Higher Order

Before and after early modern mechanism and in contrast to it, Plato, Aristotle, Kant, and Hegel all broadly agreed on the normative importance of higher-order things.

In modern terms, Plato’s forms are higher-order things, as distinct from first-order things. Plato trusts higher-order things more than first-order ones, because he considers only higher-order things to be knowable in the sense of episteme, because only higher-order things contain an element of universality, and episteme applies only to universals, not particulars.

Aristotle agrees that higher-order things are ultimately more knowable, but believes it is possible to say more about first-order things, by relating them to each other and to higher-order things; that our initial rough, practical grasp of first-order things can help us to begin to grasp higher-order things by example; and that going up and down the ladder of abstraction successively can help us progressively enrich our understanding of both.

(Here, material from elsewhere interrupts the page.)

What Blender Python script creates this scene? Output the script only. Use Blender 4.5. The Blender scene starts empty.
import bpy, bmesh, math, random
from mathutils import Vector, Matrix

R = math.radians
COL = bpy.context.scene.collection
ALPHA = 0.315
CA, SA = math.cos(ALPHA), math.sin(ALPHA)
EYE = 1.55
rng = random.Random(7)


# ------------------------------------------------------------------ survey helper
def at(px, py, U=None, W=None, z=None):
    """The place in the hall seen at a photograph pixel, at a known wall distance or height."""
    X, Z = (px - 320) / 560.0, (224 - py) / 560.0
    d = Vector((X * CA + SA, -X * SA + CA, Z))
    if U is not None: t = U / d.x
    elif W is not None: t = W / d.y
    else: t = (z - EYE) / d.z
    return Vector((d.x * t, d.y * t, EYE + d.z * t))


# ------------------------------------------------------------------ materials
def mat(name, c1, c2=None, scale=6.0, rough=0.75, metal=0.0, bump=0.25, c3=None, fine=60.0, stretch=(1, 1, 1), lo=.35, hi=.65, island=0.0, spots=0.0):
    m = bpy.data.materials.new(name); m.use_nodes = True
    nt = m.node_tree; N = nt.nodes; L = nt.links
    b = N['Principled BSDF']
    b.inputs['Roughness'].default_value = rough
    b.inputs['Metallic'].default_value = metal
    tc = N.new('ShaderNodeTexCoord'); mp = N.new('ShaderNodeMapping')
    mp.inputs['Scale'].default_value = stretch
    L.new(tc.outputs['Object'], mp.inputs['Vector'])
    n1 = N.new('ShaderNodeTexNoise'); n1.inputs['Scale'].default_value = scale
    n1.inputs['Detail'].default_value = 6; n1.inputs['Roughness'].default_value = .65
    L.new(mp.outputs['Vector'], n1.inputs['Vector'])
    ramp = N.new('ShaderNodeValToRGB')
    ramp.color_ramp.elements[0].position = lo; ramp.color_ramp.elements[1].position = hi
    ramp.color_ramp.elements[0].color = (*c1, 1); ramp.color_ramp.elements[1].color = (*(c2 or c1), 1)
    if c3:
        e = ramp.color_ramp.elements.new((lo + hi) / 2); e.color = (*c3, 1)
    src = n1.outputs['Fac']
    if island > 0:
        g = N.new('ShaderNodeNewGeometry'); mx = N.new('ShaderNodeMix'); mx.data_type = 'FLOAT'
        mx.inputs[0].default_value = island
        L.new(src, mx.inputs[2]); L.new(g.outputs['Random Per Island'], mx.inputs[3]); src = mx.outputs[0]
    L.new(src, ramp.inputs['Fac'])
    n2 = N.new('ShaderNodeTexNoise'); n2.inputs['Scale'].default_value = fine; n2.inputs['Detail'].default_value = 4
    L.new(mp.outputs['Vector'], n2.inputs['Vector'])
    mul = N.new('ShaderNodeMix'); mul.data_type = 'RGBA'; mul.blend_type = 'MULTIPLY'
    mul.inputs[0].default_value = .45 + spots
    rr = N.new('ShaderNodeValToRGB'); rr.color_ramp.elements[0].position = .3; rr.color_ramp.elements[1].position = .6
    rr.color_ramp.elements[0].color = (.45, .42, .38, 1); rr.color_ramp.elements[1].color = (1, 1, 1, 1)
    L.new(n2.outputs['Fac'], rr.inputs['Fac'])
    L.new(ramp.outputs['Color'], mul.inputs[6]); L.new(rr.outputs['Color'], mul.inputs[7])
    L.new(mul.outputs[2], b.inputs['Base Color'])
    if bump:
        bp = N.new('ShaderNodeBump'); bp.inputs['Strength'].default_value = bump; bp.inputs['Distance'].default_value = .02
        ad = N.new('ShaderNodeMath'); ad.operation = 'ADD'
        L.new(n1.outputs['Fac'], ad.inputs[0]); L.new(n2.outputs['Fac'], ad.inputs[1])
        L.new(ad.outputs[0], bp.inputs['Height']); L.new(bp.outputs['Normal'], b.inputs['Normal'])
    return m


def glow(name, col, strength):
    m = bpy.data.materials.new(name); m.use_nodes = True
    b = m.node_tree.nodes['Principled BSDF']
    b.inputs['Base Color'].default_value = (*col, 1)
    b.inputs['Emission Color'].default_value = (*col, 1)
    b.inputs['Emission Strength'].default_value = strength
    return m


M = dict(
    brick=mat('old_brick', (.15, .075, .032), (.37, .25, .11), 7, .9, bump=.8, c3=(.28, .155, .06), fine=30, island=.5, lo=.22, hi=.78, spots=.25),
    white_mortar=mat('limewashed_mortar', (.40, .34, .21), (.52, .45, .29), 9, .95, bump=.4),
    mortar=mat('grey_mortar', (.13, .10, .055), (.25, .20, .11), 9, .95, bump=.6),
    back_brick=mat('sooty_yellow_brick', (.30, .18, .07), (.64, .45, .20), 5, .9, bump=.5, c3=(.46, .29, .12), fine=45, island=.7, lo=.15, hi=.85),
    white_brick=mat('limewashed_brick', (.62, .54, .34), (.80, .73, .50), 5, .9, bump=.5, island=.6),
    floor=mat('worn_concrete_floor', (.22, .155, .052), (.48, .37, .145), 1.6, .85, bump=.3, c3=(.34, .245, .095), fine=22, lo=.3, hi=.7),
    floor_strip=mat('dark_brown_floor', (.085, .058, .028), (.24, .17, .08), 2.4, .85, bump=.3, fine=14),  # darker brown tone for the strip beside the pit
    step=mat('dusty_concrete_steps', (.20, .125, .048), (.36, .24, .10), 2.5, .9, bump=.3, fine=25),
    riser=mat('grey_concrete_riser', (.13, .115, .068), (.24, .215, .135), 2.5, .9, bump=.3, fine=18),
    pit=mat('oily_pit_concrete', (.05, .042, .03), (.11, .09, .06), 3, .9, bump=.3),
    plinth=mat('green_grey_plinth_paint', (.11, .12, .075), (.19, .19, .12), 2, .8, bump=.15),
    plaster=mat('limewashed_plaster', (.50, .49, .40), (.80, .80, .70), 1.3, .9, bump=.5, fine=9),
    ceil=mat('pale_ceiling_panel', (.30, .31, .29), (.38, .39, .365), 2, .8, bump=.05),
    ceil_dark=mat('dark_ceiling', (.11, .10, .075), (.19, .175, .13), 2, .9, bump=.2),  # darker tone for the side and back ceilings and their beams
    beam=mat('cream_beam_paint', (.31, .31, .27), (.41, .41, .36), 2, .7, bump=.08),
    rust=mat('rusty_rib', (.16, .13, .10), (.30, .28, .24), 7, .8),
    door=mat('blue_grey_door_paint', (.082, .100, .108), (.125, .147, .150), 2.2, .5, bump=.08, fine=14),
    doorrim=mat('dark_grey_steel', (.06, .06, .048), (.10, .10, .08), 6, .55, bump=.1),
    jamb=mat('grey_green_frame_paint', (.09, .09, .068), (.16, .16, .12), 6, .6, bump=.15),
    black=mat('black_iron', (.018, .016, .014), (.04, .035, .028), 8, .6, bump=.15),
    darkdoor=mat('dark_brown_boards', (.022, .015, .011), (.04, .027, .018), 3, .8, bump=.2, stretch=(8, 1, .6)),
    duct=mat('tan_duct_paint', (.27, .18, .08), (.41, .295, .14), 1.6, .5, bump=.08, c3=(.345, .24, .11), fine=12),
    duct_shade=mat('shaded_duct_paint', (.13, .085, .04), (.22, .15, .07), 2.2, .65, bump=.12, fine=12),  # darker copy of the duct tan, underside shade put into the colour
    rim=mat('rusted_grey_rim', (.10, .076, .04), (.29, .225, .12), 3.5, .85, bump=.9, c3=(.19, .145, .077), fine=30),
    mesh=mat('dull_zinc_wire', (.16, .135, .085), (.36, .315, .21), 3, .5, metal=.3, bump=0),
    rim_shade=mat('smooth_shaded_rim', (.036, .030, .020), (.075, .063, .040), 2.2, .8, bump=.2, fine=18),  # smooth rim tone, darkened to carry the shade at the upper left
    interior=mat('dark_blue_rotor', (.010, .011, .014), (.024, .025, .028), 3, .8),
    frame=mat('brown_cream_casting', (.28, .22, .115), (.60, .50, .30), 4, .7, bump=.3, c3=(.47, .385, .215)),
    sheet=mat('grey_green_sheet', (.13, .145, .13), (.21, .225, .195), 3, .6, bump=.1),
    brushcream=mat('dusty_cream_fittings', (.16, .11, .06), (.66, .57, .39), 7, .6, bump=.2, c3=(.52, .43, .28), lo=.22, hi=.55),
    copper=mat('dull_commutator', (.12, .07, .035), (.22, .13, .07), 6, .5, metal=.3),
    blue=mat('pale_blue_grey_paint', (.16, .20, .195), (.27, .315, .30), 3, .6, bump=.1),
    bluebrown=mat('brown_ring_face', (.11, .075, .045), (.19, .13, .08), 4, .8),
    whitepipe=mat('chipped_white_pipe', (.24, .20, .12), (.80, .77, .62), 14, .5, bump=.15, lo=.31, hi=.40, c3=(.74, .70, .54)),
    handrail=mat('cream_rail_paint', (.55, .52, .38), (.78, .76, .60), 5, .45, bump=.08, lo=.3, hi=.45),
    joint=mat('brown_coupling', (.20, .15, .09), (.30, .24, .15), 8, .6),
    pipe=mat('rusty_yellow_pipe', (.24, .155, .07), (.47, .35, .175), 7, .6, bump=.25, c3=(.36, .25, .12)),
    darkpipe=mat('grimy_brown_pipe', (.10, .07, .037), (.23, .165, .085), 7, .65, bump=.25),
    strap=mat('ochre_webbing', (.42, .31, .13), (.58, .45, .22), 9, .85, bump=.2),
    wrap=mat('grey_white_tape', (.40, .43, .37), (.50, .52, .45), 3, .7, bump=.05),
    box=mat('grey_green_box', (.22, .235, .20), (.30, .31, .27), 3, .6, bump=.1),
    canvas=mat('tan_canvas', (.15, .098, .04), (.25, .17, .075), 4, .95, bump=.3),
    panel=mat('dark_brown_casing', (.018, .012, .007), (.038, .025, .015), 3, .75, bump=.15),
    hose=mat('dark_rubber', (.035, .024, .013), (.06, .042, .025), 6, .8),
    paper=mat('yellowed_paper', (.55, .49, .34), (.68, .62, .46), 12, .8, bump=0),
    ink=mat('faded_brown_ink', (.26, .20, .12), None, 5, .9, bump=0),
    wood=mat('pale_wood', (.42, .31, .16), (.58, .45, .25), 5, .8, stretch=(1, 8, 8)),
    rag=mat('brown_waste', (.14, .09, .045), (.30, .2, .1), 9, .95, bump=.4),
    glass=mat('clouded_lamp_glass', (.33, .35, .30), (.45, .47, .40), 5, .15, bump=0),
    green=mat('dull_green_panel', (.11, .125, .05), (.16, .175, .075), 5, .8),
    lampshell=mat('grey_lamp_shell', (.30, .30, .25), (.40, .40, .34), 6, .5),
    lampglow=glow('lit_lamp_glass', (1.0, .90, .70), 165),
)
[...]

(Incidentally, I have always read the Platonic dialogues as emphasizing the normative importance of acquiring a practical grasp of forms more than specific existence claims about “the forms”. Aristotle’s criticisms make it clear that at least some in the Platonic Academy did understand Plato as making such existence claims, but particularly in what are regarded as later dialogues like Parmenides, Sophist, and Theaetetus, what is said about form seems relatively close to an Aristotelian view. It is even possible that these dialogues were influenced by the master’s even greater student.)

Early modern mechanism completely discarded Plato and Aristotle’s higher-order orientation. Descartes famously recommends that we start by analyzing everything into its simplest components. This temporarily played a role in many great scientific and technological advances, but was bad for philosophy and for people. Hegel calls this bottom-up approach Understanding, as distinct from Reason.

Early and mid-20th century logical foundationalism still adhered to this resolutely bottom-up view, but since the later 20th century, there has been an explosion in the use of higher-order formal concepts in mathematics, logic, and computer science. It turns out that even from an engineering point of view, higher-order representations are often more efficient, due to their much greater compactness.

Leibniz already tried to reconcile mechanistic science with a higher-order normative view. He also contributed to the early development of higher-order concepts in mathematics.

Kant and Hegel decisively revived an approach that is simultaneously higher-order and normative.